As orientações internacionais da Organização das Nações Unidas para a Agenda 2030 serviram de pilar ao novo plano estratégico Terra Futura e verificamos que foram assumidos vários compromissos com vista ao cumprimento das metas estabelecidas, o que consideramos ser, de facto, um excelente passo em direção ao caminho certo. Não devemos, nem os nossos governantes podem, permitir que fujamos da rota cujo destino final é a sustentabilidade.

Em 2021, vai dar-se início ao futuro programa-quadro de investigação e inovação da União Europeia, o Horizonte Europa, que vai determinar os financiamentos para o período de 2021-2027. Esperamos que este programa traga continuidade ao que já foi definido durante o Horizonte 2020 e que possa alterar os tipos de financiamentos nacionais e regionais, de modo a que esta ajuda financeira essencial seja aproveitada ao máximo. Deve investir-se em infraestruturas rurais, em serviços de investigação e extensão agrícola para o desenvolvimento de uma agricultura conservadora e regeneradora dos ecossistemas e da (agro)biodiversidade.

Em Portugal, temos verificado também, que a falta de partilha de conhecimento entre a investigação e os agricultores é um dos maiores entraves à evolução técnica e tecnológica que nos permitirá caminhar em direção a uma agricultura mais sustentável. Por isso, a fim de capacitar os agricultores para fazerem escolhas informadas e sustentáveis, é extremamente importante o estreitar de laços com as universidades.

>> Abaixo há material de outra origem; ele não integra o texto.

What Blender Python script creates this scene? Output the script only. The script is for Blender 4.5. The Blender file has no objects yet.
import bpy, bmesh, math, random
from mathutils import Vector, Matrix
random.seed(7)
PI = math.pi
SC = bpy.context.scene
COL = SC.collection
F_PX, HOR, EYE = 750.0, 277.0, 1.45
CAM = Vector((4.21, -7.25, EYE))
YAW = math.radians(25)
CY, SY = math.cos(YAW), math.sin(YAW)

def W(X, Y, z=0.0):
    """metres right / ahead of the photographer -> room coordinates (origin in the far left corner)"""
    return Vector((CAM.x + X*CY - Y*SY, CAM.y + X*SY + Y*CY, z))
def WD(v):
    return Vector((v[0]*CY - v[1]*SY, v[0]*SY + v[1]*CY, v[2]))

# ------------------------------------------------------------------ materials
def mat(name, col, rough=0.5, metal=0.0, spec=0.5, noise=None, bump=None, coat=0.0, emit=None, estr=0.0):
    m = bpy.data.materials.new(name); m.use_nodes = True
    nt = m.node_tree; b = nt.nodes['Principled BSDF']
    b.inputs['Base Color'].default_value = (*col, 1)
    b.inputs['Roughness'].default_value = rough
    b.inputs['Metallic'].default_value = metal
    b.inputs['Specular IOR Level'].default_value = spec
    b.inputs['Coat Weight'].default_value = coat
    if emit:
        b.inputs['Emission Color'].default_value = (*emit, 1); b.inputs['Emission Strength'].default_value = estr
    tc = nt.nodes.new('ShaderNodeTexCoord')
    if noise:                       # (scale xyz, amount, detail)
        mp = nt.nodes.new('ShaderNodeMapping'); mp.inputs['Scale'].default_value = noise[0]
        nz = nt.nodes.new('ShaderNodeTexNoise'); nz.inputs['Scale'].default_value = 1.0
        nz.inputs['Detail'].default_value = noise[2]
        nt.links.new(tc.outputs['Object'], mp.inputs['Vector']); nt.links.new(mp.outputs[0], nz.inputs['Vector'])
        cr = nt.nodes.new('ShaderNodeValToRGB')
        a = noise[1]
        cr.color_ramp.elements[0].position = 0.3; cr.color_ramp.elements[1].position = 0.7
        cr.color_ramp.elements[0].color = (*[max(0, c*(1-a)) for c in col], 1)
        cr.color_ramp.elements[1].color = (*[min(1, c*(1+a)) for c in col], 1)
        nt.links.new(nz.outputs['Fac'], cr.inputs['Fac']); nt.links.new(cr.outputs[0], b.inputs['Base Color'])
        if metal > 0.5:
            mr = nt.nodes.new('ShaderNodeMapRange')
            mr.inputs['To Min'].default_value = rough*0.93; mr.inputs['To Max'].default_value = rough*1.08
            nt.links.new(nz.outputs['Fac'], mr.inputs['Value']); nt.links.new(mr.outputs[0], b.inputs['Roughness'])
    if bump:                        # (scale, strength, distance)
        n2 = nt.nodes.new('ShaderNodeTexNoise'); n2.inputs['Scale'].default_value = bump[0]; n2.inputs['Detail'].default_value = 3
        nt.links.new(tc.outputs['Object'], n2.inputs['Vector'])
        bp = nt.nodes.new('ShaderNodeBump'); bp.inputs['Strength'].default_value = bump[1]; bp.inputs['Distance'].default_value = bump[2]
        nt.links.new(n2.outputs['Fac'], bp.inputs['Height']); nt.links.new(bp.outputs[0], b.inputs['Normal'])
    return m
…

Estender o conhecimento das universidades e centros de investigação a grupos de produtores agrícolas, com indicações dos impactos das suas atividades e recomendações de boas práticas, é basilar para trabalhar numa perspetiva que encare a agricultura como atividade regenerativa dos ecossistemas.

Parece-nos, assim, evidente que, para que este setor possa caminhar para um futuro sustentável, é importante criar estruturas e agentes de políticas públicas que façam com que o investimento em investigação e desenvolvimento seja uma resposta prática às necessidades dos agricultores e que estes tenham acesso a resultados que possam aplicar em soluções aos seus problemas reais.

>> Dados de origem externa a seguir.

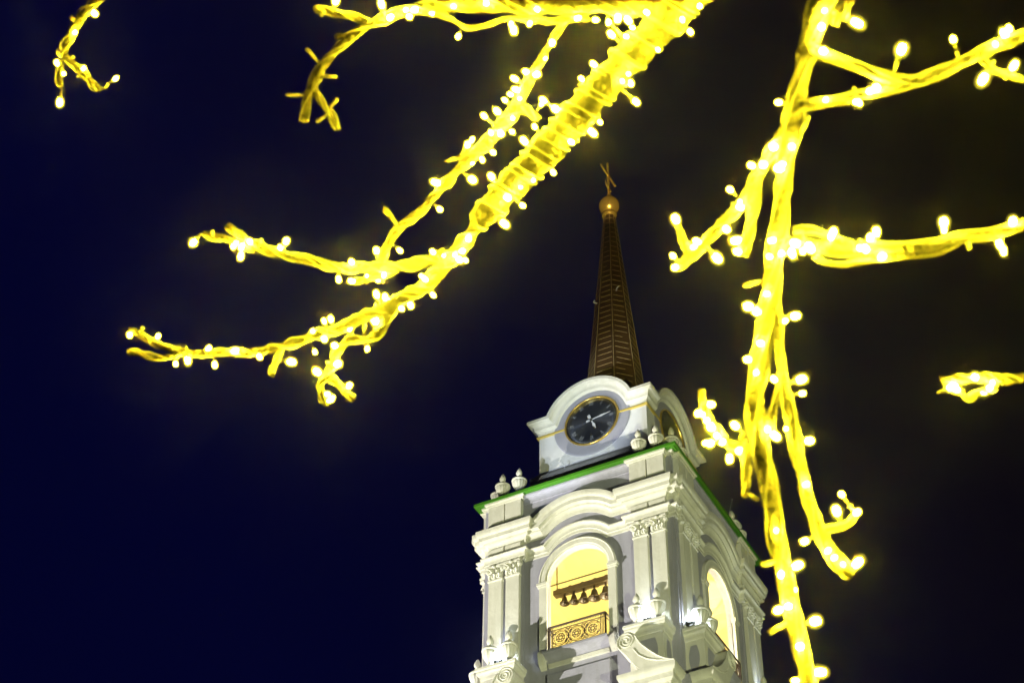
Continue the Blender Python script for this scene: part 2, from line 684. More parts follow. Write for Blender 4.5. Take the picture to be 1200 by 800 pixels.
cb = bowed('c', -0.81, 0.600, 0.2, 0.515, -0.3560, W - 0.004, 0.1, nprof(0.192, 0.088))
around(tp(cb, 'bowed_cornice', M_CREAM))
ah = AT - AB
AP = [(o, z - AT) for o, z in [(-0.01, AB), (0.008, AB), (0.008, AB + 0.030), (0.015, AB + 0.034), (0.015, AB + 0.060)] + quarter(0.015, AB + 0.060, 0.036, AB + 0.086) + [(0.036, AB + 0.086), (0.040, AB + 0.09), (0.040, AT), (-0.01, AT)]]
ab = bowed('a', -0.945, 0.437, 0.1, 0.515, -0.648, W - 0.003, 0.1, AP)
around(tp(ab, 'bowed_architrave', M_CREAM))

# attic above the cornice
block_each(CT - 0.01, -0.070, 0.050, 'attic_block', gap=0.014)
corner_band('attic_capping', M_CREAM, [(0.52, -(W - .01)), (0.52, -(W + 0.052)), (0.70, -(W + 0.052)), (0.872, -(W + .052)), (0.872, -0.925), (0.925, -0.925), (0.925, -0.872), (W + 0.052, -0.872), (W + 0.052, -0.52), (W - .01, -.52)],
            [(-0.01, -0.068), (0.006, -0.068), (0.010, -0.052), (0.022, -0.046), (0.022, -0.030), (-0.01, -0.030)])
cv = MB()
face_sweep(cv, [(-0.52, -0.03), (0.52, -0.03)], [(-0.01, 0.0), (0.045, 0.0), (0.045, -0.02)] + [(0.045 - 0.035 * math.sin(t), -0.02 - 0.055 * (1 - math.cos(t))) for t in (0.4, 0.8, 1.2, 1.57)] + [(0.010, -0.09), (-0.01, -0.09)], W)
around(tp(cv, 'attic_cove', M_WALL))

# green eave: lip, fascia, soffit, and the low metal roof
ev = MB()
rows = []
for o, z in [(0.905, -0.026), (0.955, -0.034), (0.978, -0.040), (0.978, -0.032), (1.0, -0.030), (1.0, 0.0), (0.60, 0.13), (0.60, 0.02)]:
    rows.append([(-o, -o, z), (o, -o, z), (o, o, z), (-o, o, z)])
ev.grid(rows, True)
tp(ev, 'eave', M_GREEN, bevel=0.01)

# plinth and clock tier
B = 0.557
mb = MB()
for o, z0, z1 in ((0.625, 0.02, 0.425), (0.590, 0.425, 0.468), (0.572, 0.468, 0.492)):
    mb.box(-o, o, -o, o, z0, z1)
tp(mb, 'plinth', M_PLINTH, bevel=0.02)
mb = MB()
mb.box(-B, B, -B, B, 0.48, 1.0)
tp(mb, 'clock_tier', M_WHITE, bevel=0.01)

CZ = 0.9355
# cornice of the clock tier, straight parts and the big arched hood of each side
RA = 0.470
def kprof(h, out):
    q = [(-0.02, -h), (0.004, -h), (0.006, -h * .93)]
    q += quarter(0.006, -h * .90, out * .35, -h * .66)
    q += [(out * .35, -h * .66), (out * .40, -h * .62), (out * .40, -h * .52)]
    q += quarter(out * .40, -h * .52, out * .85, -h * .26)
    q += [(out * .85, -h * .26), (out * .90, -h * .22), (out, -h * .20), (out, 0), (-0.02, 0)]
    return q


KT, KH = 1.1074, 0.155
xk = math.sqrt(RA ** 2 - (KT - CZ) ** 2)
mb = MB()
kp = [(o, KT - 0.001 + n) for o, n in kprof(KH, 0.088)]
plan_sweep(mb, [(xk + 0.050, -B), (B, -B), (B, -(xk + 0.050))], kp)
around(tp(mb, 'clock_tier_cornice', M_CREAM))
mb = MB()
gp = [(-0.01, CZ - 0.012), (0.016, CZ - 0.012), (0.020, CZ - 0.004), (0.020, CZ + 0.006), (0.012, CZ + 0.014), (-0.01, CZ + 0.014)]
plan_sweep(mb, [(0.283, -B), (B, -B), (B, -0.283)], gp)
around(tp(mb, 'gilt_band', M_GOLDPAINT))
# arched hood
hood = MB()
_a = math.degrees(math.asin((KT - CZ) / RA))
path = [(-(xk + 0.055), KT)] + arc(0, CZ, RA, 180 - _a, _a, 40) + [(xk + 0.055, KT)]
face_sweep(hood, path, kprof(KH - 0.002, 0.0895), B - 0.002)
around(tp(hood, 'arched_hood', M_CREAM))
# white wall inside the hood and the round swelling under the clock
sw = MB()
rows = []
for r_, o in ((0.395, -0.01), (0.393, 0.005), (0.380, 0.009), (0.345, 0.010), (0.27, 0.010)):
    rows.append([(r_ * math.cos(a), -(B + o), CZ + r_ * math.sin(a)) for a in [2 * math.pi * k / 64 for k in range(64)]])
sw.grid(rows, True, True)
around(tp(sw, 'clock_surround', M_PALE, smooth=False))
# barrel roofs behind the hoods
br = MB()
br.prism(arc(0, CZ, RA - 0.05, 180, 0, 24), -(B - 0.02), B - 0.02)
o = tp(br, 'barrel_roof', M_WHITE)
around(o, ks=(1,))
mb = MB()
mb.box(-.53, .53, -.53, .53, KT - 0.03, KT - 0.006)
tp(mb, 'clock_tier_roof', M_GREEN)

# clock
YD = B + 0.010
def ring(mb, r0, r1, y0, y1, n=72):
    rows = []
    for r_, y in ((r0, y0), (r0, y1), ((r0 + r1) / 2, y1 + 0.008), (r1, y1), (r1, y0)):
        rows.append([(r_ * math.cos(a), -y, CZ + r_ * math.sin(a)) for a in [2 * math.pi * k / n for k in range(n)]])
    mb.grid(rows, True)


def text_mesh(mb, s, h, place, mi=0):
    cu = bpy.data.curves.new('t', 'FONT')
    cu.body = s
    cu.size = h
    cu.align_x = 'CENTER'
    cu.align_y = 'CENTER'
    o = bpy.data.objects.new('t', cu)
    COL.objects.link(o)
    dg = bpy.context.evaluated_depsgraph_get()
    me = o.evaluated_get(dg).to_mesh()
    vs = [place(v.co.x, v.co.y) for v in me.vertices]
    mb.add(vs, [tuple(p.vertices) for p in me.polygons], mi)
    o.evaluated_get(dg).to_mesh_clear()
    bpy.data.objects.remove(o)
    bpy.data.curves.remove(cu)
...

É prioritário começar a definir e a estruturar os investimentos, reconhecendo a importância dos serviços de extensão rural enquanto ferramenta fundamental na prossecução da mitigação da fome e na promoção de práticas agrícolas sustentáveis.

Este investimento, não poderá servir uma vez mais para nos dar feijões, mas sim para nos ensinar a cultivá-los, ou seja, é importante que existam ajudas a modos de produção mais sustentáveis, mas, ainda mais importante, é dotar os agricultores de ferramentas que os auxiliem na gestão das suas atividades, valorizando a aproximação regenerativa da agricultura e acabando com o conceito erróneo de que: “Precisamos de uma agricultura convencional e exploradora para acabar com a fome no mundo!”. Todos nós já percebemos que esse modelo não funciona, portanto não podemos continuar com os mesmos métodos e esperar por resultados diferentes.

Se, por um lado, temos as ferramentas para inovar e experimentar, bem como o conhecimento teórico e uma base fértil para o desenvolvimento de novas ideias, temos, do outro, a possibilidade de testar novas tecnologias no terreno, na vida real, percebendo o seu funcionamento no mercado e tendo a possibilidade de adaptar estas tecnologias ao cumprimento das metas europeias do Green Deal, tendo em vista o papel da agricultura na descarbonização da economia. Vamos aproveitar as oportunidades e começar a fazer diferente!